La vie lisboète de Gulbenkian fut discrète, presque invisible. Il préférait l’intimité à l’éclat, les salons privés à l’espace public. Pourtant, il ne fut jamais détaché de la culture. Collectionneur obsessionnel, il avait réuni au long de sa vie un ensemble unique : art égyptien, gréco-romain, islamique, renaissance, baroque, impressionniste. Un musée en puissance, gardé dans des coffres et entrepôts, en attente de destin. C’est à Lisbonne, loin des tumultes du monde, qu’il mûrit l’idée de perpétuer cette œuvre.
Il mourut en 1955, mais le geste majeur ne s’accomplit qu’alors. La Fondation Calouste Gulbenkian, créée par testament, s’érigea à Lisbonne comme un véritable temple de la culture moderne. Bibliothèque, auditorium, musée, jardins — tout respire sa vision selon laquelle la richesse ne doit pas être seulement un bien privé, mais une source de bien commun. Le Portugal, qui n’avait été qu’une terre de passage, devint destination finale et patrie adoptive d’un homme qui n’était pas portugais mais qui laissa au Portugal l’une de ses institutions culturelles les plus solides.

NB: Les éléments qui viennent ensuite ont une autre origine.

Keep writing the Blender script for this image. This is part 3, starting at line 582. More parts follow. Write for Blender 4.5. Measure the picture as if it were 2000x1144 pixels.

La vie de Gulbenkian au Portugal nous enseigne que la grandeur peut naître de l’exil. Lui, qui avait été étranger en tant de terres, trouva ici le repos. Et nous, héritiers de sa générosité, découvrons que l’identité d’un pays se construit aussi à partir de l’héritage de ceux qui, venus de loin, choisissent d’y placer leur confiance.